The chief executive of the League Managers Association stated his belief that the increased workload for managers had made combining the two roles difficult. The last permanent player-manager in the top flight of English football was Gianluca Vialli, who retired from playing in 1999 when he was the manager of Chelsea.[1] The governing bodies have also imposed requirements for managers to hold professional coaching qualifications, which few players obtain before retiring.[1]

There have been three player-managers in the Premier League since 2000: Stuart McCall, who managed two Bradford City games on an interim basis in late 2000, and Garry Monk, who was appointed interim player-manager of Swansea City in February 2014, after their manager, Michael Laudrup, was sacked.[1] Ryan Giggs was appointed player-coach at Manchester United by David Moyes on 4 July 2013 and Giggs served as interim player-manager until the appointment of Louis van Gaal on 9 May 2014 as manager following Moyes' dismissal.

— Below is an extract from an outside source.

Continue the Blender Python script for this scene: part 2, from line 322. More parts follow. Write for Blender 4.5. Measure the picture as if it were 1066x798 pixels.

On the 6 May 2014 Ryan Giggs substituted himself on against Hull in the closing minutes at the age of 40.

Player-managers in baseball[edit]

While no Major League Baseball (MLB) team has been led by a player-manager in over a quarter of a century, they were once quite common. Cap Anson, Connie Mack, John McGraw, Ty Cobb, Tris Speaker, Joe Cronin, Mickey Cochrane, Lou Boudreau, Joe Torre, and Frank Robinson are among those who spent time as player-managers. In this capacity, Robinson became the first African-American manager in MLB history when he was named the Cleveland Indians' player-manager in 1975. Fred Clarke spent the longest time as a major league player-manager, serving as such for the Louisville Colonels from 1897 to 1899 and the Pittsburgh Pirates from 1900 to 1915.

The most recent player-manager in MLB was Pete Rose, who, upon being traded from the Montreal Expos to the Cincinnati Reds in August 1984, was immediately named the Reds' manager.[2] Rose managed and served as a backup infielder until the end of the 1986 season, when he retired as a player. (He continued to manage the Reds until 1989).

In 2011, Chicago White Sox general manager Kenny Williams said that he had considered making veteran first baseman Paul Konerko a player-manager to replace departing manager Ozzie Guillen. Williams instead hired retired player Robin Ventura for the position.[3]

Major league rules are somewhat different for trips to the mound by the manager if he is a player-manager (this is with regard to being required to change pitchers), and a player-manager puts himself into or out of the lineup just as he would any other player.